Regia di Gianni Amelio

con Gian Maria Volonté (Vito Di Francesco), Ennio Fantastichini (Tommaso Scalia), Renzo Giovampietro (presidente Sanna), Renato Carpentieri (Consolo), Tony Palazzo (l’autista), Tuccio Musumeci (avvocato Spatafora), Silverio Blasi (procuratore), Francesco Sineri (Peppuccio), Vittorio Zarfati (il cancelliere), Vitalba Andrea (Rosa Scalia), Lidia Alfonsi (Marchesa Pironti).

PAESE: Italia 1990
GENERE: Drammatico
DURATA: 108’

Palermo, 1937. Un piccolo giudice a latere si batte affinché un pluriomicida, fascista e convinto sostenitore della pena di morte, sia condannato all’ergastolo invece che alla fucilazione. Ma la sua battaglia è rischiosa, perché mettere in dubbio la legittimità della pena capitale significa mettere in dubbio i dettami del regime…

Dal romanzo omonimo di Sciascia (1987), adattato dal regista – al terzo lungometraggio – con Vincenzo Cerami e Alessandro Sermoneta, uno dei migliori film giudiziari del cinema italiano.

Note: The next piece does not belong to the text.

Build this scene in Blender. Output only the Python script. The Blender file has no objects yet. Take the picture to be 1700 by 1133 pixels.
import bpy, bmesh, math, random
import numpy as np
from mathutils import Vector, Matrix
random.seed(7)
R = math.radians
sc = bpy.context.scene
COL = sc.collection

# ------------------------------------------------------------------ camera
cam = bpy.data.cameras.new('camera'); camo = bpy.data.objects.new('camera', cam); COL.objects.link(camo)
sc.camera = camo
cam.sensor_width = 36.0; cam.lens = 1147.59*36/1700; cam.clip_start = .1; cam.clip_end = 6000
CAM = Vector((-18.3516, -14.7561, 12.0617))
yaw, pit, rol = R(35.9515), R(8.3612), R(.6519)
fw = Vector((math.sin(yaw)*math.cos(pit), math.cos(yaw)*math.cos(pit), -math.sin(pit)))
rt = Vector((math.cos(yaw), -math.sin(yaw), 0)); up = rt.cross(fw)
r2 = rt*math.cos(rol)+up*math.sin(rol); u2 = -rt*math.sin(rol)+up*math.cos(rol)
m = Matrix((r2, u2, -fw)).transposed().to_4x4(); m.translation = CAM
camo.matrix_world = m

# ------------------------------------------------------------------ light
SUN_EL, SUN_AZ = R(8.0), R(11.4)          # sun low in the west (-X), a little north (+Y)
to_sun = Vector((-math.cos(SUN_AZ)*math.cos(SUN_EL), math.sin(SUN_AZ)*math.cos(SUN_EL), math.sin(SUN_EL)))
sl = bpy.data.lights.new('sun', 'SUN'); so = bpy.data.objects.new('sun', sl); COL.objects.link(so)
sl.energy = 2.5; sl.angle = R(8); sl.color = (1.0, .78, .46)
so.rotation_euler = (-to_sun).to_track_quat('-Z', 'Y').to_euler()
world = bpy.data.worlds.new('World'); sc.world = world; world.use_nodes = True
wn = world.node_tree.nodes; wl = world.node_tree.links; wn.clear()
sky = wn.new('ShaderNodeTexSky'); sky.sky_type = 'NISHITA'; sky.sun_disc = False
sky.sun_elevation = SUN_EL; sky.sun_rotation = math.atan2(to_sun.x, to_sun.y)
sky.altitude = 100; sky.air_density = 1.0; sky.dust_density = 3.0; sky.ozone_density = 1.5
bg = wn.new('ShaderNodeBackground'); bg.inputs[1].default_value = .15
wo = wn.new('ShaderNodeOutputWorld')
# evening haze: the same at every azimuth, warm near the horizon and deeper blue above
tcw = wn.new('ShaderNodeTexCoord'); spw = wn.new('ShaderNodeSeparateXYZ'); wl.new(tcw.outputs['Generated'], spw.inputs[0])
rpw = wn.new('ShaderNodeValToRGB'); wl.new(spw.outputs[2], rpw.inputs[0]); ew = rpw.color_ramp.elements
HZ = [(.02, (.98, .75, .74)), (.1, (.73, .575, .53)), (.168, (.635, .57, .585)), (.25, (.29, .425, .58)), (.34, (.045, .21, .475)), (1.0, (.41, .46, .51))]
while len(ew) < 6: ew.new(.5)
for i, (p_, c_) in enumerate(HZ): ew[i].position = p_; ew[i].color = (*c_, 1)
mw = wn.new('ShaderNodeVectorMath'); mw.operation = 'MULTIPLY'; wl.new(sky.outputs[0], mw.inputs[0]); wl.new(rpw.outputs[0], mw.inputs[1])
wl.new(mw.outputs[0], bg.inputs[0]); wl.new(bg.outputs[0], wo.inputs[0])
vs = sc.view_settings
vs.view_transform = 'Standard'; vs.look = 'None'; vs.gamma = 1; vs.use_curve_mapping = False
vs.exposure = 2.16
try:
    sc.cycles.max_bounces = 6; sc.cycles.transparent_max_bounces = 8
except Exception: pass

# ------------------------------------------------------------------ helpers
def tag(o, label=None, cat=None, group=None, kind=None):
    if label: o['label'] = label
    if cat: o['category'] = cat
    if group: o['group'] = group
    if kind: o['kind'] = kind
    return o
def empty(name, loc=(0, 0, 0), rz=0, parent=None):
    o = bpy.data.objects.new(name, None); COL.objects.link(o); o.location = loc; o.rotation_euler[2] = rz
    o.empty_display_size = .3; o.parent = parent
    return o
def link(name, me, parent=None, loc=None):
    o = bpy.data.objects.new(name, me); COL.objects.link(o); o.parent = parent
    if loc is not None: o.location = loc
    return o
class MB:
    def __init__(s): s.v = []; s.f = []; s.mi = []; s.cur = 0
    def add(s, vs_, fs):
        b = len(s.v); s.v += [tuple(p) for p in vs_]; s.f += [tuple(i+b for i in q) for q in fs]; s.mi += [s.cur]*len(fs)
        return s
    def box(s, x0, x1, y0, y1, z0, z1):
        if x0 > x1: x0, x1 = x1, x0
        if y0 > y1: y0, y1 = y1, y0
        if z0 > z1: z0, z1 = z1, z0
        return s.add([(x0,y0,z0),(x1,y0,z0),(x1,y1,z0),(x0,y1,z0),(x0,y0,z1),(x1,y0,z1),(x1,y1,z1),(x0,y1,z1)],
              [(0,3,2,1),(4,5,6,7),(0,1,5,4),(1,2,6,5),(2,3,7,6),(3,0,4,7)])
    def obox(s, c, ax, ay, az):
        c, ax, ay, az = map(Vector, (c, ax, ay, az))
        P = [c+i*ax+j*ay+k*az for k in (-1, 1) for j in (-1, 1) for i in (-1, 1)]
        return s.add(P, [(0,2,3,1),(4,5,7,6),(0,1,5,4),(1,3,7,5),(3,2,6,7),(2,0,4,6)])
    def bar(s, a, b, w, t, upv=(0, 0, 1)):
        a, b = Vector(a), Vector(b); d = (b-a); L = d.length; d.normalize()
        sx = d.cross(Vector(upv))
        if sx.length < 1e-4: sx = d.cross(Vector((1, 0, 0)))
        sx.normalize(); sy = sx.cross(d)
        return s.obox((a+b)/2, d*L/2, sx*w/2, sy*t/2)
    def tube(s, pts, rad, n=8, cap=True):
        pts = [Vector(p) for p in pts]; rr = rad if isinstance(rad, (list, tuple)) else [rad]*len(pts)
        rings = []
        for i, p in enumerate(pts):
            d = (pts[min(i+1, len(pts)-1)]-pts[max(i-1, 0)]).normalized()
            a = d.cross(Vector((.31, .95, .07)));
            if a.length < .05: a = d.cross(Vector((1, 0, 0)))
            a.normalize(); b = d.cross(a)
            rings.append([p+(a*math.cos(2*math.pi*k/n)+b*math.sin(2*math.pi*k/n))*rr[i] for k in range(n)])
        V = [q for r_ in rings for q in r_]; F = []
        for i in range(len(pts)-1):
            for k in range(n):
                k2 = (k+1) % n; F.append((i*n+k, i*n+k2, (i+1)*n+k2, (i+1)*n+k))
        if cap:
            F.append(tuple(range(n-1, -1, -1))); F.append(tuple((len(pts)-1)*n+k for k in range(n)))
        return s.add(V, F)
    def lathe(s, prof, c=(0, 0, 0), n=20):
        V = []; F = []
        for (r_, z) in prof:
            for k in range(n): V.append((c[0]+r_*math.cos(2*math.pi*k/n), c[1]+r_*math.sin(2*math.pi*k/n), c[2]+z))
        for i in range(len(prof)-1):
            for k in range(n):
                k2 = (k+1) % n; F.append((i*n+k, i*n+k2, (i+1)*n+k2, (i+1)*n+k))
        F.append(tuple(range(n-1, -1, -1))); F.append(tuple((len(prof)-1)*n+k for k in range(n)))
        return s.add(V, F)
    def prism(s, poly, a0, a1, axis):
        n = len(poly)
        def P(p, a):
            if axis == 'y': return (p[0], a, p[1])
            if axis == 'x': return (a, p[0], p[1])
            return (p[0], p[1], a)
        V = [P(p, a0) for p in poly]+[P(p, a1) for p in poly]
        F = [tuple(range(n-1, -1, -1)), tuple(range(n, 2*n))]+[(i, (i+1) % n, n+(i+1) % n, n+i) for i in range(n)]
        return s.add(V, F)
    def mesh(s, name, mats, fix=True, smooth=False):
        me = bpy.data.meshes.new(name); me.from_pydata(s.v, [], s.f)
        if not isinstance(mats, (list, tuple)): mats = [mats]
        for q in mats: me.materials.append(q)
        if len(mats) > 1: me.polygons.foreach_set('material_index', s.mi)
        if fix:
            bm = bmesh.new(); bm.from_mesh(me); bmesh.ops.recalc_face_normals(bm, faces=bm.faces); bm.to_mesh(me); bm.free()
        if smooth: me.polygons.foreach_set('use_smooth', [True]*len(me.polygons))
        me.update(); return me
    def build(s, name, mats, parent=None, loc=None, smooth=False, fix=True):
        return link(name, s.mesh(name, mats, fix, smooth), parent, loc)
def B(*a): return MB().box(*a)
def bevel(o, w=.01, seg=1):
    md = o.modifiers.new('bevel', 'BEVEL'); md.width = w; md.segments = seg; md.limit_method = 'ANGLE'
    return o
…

Andrebbe mostrato nelle scuole per spiegare la differenza tra stato democratico e stato autoritario in materia di giustizia, e per sottolineare quanto umanità e pietà siano sentimenti che in nessun modo potevano (e possono) andare d’accordo coi dettami del fascismo. Film asciutto, anti-retorico e anti-spettacolare, perfetto nel parlare di fascismo senza quasi mai mostrarlo, preferendo parlare delle conseguenze che esso aveva nella mentalità della maggioranza delle persone. Nel personaggio di Consolo si racconta (e si auspica) la presa di coscienza dell’uomo comune che, citando un dialogo del film, comprende che c’è una bella differenza tra gridare “a morte” in strada e firmare (quindi essere responsabile) di una vera condanna a morte. Non è forse la stessa cosa che, oggi, ci auspichiamo accada agli haters da tastiera e ad un certo populismo di destra? Bella, e parecchio simbolica, anche la natura del rapporto tra Di Francesco e Consolo: la gente di cultura (come il giudice) non può limitarsi a dire che le cose stanno in un modo o nell’altro, bensì deve trovare un modo per spiegarle a tutti, dal cittadino borghese al contadino sperduto nell’ultimo casolare siculo (come Consolo, appunto). Grandi prove di Fantastichini, Carpentieri (attore teatrale, per la prima volta al cinema) e, ovviamente, Volontè, che recita per sottrazione, sotto le righe, senza sbagliare un gesto o uno sguardo. Forse, pur lontana dalle performance grottesche dei tempi d’oro, è una delle migliori in assoluto. Il titolo fa riferimento al luogo comune, citato in un dialogo del film, secondo cui ai tempi del Duce, grazie al deterrente della pena di morte, si poteva andare a dormire tenendo le porte aperte. Preziosa fotografia di Tonino Nardi. Nomination all’Oscar per il miglior film straniero. Imperdibile.